関ケ原前夜「慶長記」を読む5

家康襲撃の情報を伝えてきた奉行の増田長盛は、とりあえず大坂での家康の御座所を自分の屋敷とし、二日後には大坂城中の石田正澄の屋敷を当てがった。
石田正澄は三成の実兄で堺奉行をつとめていたが、正純は堺へと移っていった。
こうやって家康は秀頼のいる大坂城にまんまと入ることができた。
さらに、今度は北政所が大坂城西の丸を出て京都に移ることになり、家康は北政所にいた西の丸に入ることになった。
「慶長記」には「北政所の御はからい」とあり、北政所が家康に気を使って大坂城を出たことになっているが、後に三成らが家康を糾弾した「家康違いの条々」には、家康は北政所を大坂城から追い出して西の丸へ入ったとしている。

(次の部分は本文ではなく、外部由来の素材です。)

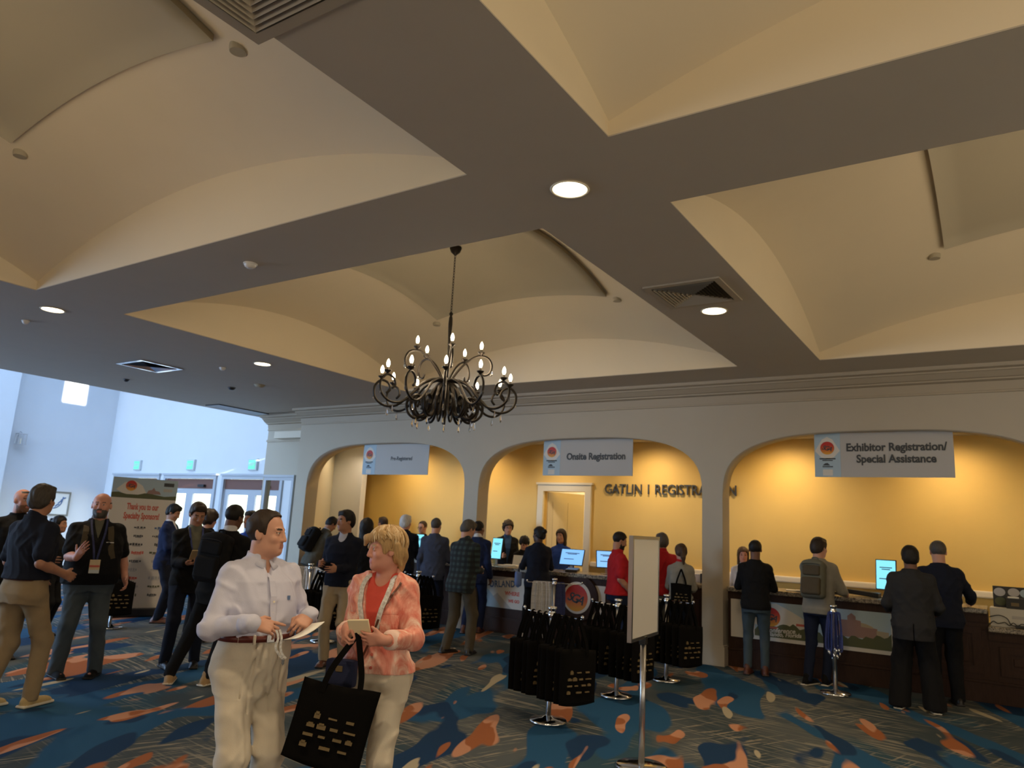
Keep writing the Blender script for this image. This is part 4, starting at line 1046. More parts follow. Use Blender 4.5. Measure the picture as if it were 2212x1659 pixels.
SKIN = {}
def skin(t):
    if t not in SKIN:
        m = mat('skin_%s' % t, {'light': (.56, .30, .21), 'tan': (.44, .22, .14), 'brown': (.17, .08, .05), 'dark': (.075, .036, .024), 'pink': (.56, .27, .20)}[t], .5, var=.08, vscale=18, spec=.35)
        m.node_tree.nodes['Principled BSDF'].inputs['Subsurface Weight'].default_value = .08
        m.node_tree.nodes['Principled BSDF'].inputs['Subsurface Radius'].default_value = (.02, .008, .004)
        l = mat('lips_%s' % t, {'light': (.44, .19, .15), 'tan': (.32, .13, .10), 'brown': (.14, .055, .045), 'dark': (.08, .035, .03), 'pink': (.45, .15, .13)}[t], .45)
        SKIN[t] = (m, l)
    return SKIN[t]
HAIR = {}
def hairm(c):
    if c not in HAIR:
        col = {'black': (.010, .008, .007), 'dkbrown': (.028, .017, .011), 'brown': (.065, .036, .02), 'grey': (.22, .20, .18), 'dkgrey': (.075, .066, .058), 'white': (.62, .60, .57), 'blond': (.42, .27, .12), 'blond2': (.62, .48, .30), 'saltpepper': (.05, .042, .036), 'ginger': (.16, .075, .04)}[c]
        m = mat('hair_'+c, col, .55, spec=.3); nt = m.node_tree; b = nt.nodes['Principled BSDF']
        tc = nt.nodes.new('ShaderNodeTexCoord'); mp = nt.nodes.new('ShaderNodeMapping'); mp.inputs['Scale'].default_value = (120, 40, 14)
        n = nt.nodes.new('ShaderNodeTexNoise'); n.inputs['Scale'].default_value = 1.2; n.inputs['Detail'].default_value = 3
        mx = nt.nodes.new('ShaderNodeMixRGB'); mx.inputs[1].default_value = (*[q*.55 for q in col], 1); mx.inputs[2].default_value = (*[min(1, q*1.5) for q in col], 1)
        bp = nt.nodes.new('ShaderNodeBump'); bp.inputs['Strength'].default_value = .5; bp.inputs['Distance'].default_value = .004
        for p_, q_ in ((tc.outputs['Object'], mp.inputs[0]), (mp.outputs[0], n.inputs[0]), (n.outputs[0], mx.inputs[0]), (mx.outputs[0], b.inputs['Base Color']), (n.outputs[0], bp.inputs['Height']), (bp.outputs[0], b.inputs['Normal'])): nt.links.new(p_, q_)
        HAIR[c] = m
    return HAIR[c]
M['eyewhite'] = mat('eye_white', (.62, .58, .54), .25); M['iris'] = mat('eye_iris', (.03, .025, .02), .2)

def unit(v): v = np.array(v, float); return v/np.linalg.norm(v)
def ik(S, W, l1, l2, pole):
    S, W = np.array(S, float), np.array(W, float); d = W-S; D = np.linalg.norm(d)
    if D > l1+l2-.002: W = S+d/D*(l1+l2-.002); d = W-S; D = np.linalg.norm(d)
    a = (l1*l1-l2*l2+D*D)/(2*D); hgt = math.sqrt(max(0, l1*l1-a*a)); n = d/D
    p = np.array(pole, float); p = unit(p-n*(p @ n)); return S+n*a+p*hgt, W

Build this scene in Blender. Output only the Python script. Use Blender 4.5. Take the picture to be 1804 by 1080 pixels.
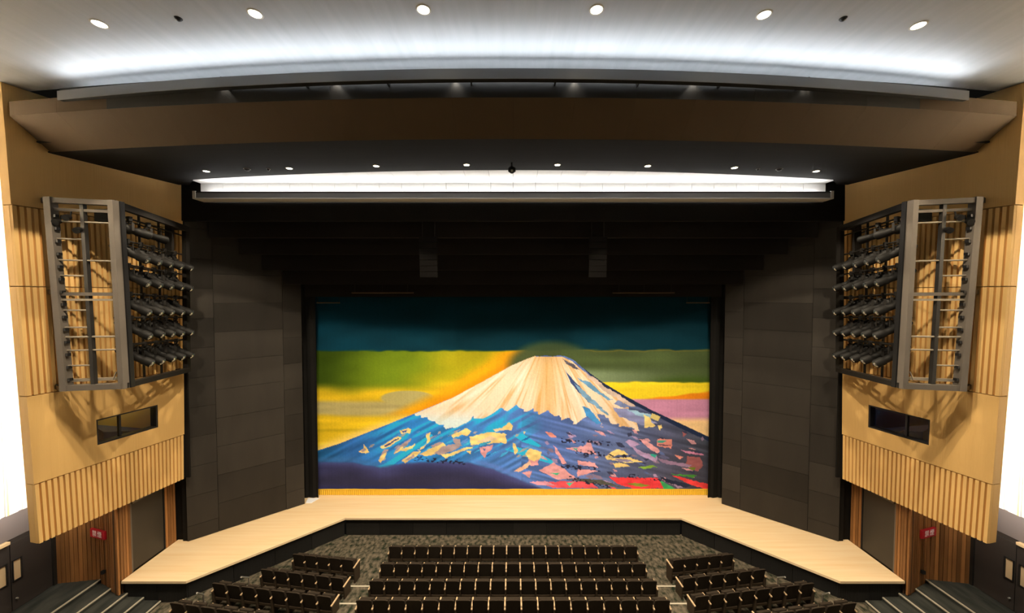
import bpy, bmesh, math, random
import numpy as np
from mathutils import Vector, Matrix

random.seed(7)
for o in list(bpy.data.objects):
    bpy.data.objects.remove(o, do_unlink=True)
SC = bpy.context.scene
COL = SC.collection

# ------------------------------------------------------------------ camera
CAM_Z = 10.1                      # metres above the stage floor (z = 0)
cam_d = bpy.data.cameras.new('camera')
cam = bpy.data.objects.new('camera', cam_d)
COL.objects.link(cam)
cam_d.sensor_width = 36.0
cam_d.lens = 36.0 * 650 / 1804
cam_d.shift_x = -2 / 1804
cam_d.clip_end = 200
cam.location = (0, 0, CAM_Z)
cam.rotation_euler = (math.radians(90) - math.atan(20 / 650), 0, 0)
SC.camera = cam

# ------------------------------------------------------------------ world, view
w = bpy.data.worlds.new('world')
SC.world = w
w.use_nodes = True
w.node_tree.nodes['Background'].inputs[0].default_value = (0.9, 0.8, 0.65, 1)
w.node_tree.nodes['Background'].inputs[1].default_value = 0.004
SC.view_settings.view_transform = 'Standard'
SC.view_settings.look = 'None'
SC.view_settings.gamma = 1
SC.view_settings.use_curve_mapping = False
SC.view_settings.exposure = 0.0

# light levels (each lamp builder below uses these)
WARM = (1.0, 0.83, 0.60)
P_FRONT, P_SOFFIT, P_REAR = 3500, 1000, 420
LED_CEIL, LED_COVE = 28.0, 26.0
P_WALLWASH = 700
P_SCALLOP = 9


# ------------------------------------------------------------------ helpers
def lin(c):
    out = []
    for v in c:
        v = v / 255.0
        out.append(v / 12.92 if v <= 0.04045 else ((v + 0.055) / 1.055) ** 2.4)
    return tuple(out)


MATS = {}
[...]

どちらが真実かは分からないが、家康は思い通りに大坂城に入り、秀頼を手元に置くことに成功したことは事実である。
これで家康は秀頼を擁して思い通りのことが出来る環境を整えることに成功した。
北政所が移った場所は、近年発掘でその存在が明らかになった「京都新城」であったと思われる。

慶長五年(1600)、関ヶ原合戦のあるこの年、家康は大坂城西の丸で諸大名から新年のあいさつを受けた。
これについては、秀頼が家康のために西の丸に御殿の広間を造営してくれ、その広間であいさつを受けている。
これに気を良くしたのか、家康は、この年、二月、三月にかけて西の丸に天守を建て始めた。
この天守の造営を担当したのは藤堂高虎である。
大坂城冬の陣屏風には、本丸の天守閣の他に家康の建てたもう一つの五層の天守が描かれている。
大坂城にそびえる二つの天守は二人の天下人の存在を暗示させたことであろう。
三成は「家康違いの条々」において、この家康による天守造営についても厳しく糾弾している。